For in all that unruly variety, PST was above all a tribute to the rise and fall of modernism. Looking at all stripes of artistic practice from 1945 through 1980, it charted, across myriad populations, the power and seduction of modern concepts of progress and utopia, as well as their crumbling and decay. What happened in art all over the world after World War II happened here too, albeit in an array of various local flavors.

PST may at times have been too granular, too specific. It may have felt like a bit of navel-gazing, but it also asserted that Southern California was not just some kooky outlier about to fall into the ocean; it has always been part of a global conversation. Art in L.A. was both more idiosyncratic and more international than we previously imagined.

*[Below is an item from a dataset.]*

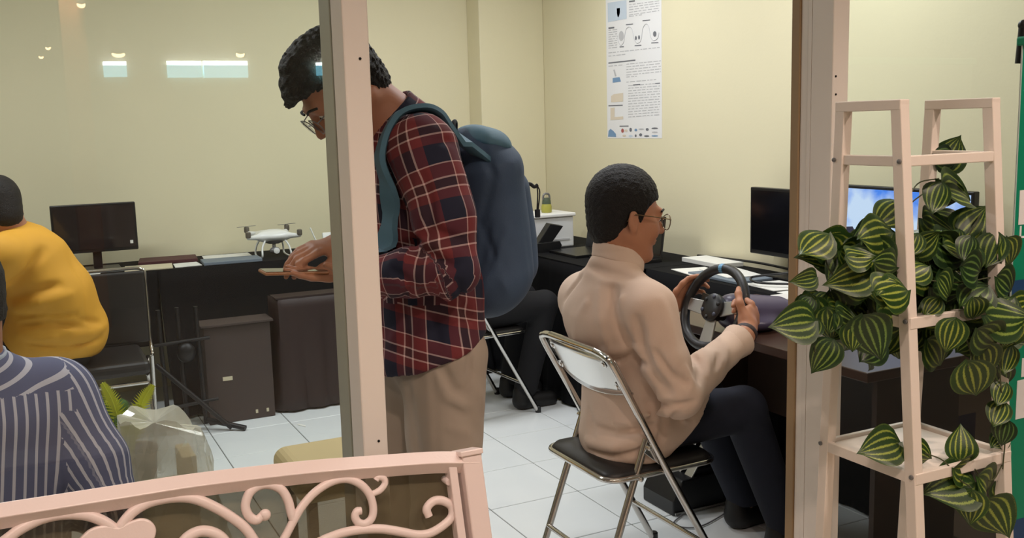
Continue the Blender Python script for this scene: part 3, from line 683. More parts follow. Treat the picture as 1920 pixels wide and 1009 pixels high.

PST turned my life inside out, but after a while I fell into a rhythm. I don’t really remember now what life was like before it, and I do miss the adventure of it all, never knowing what I was going to discover. Another friend said there was bound to be a PST hangover -- it was so big, wouldn’t people be sick of it? But actually, although the initiative may have begun with a bang, at the end, it trailed off rather quietly. It was almost as if it were blending back into the fabric of everyday life.

And shouldn’t that be the goal anyway? Not just to excavate a huge hole in the desert, but to let the things we unearth become part of L.A.’s foundation and to let them seed other, new things.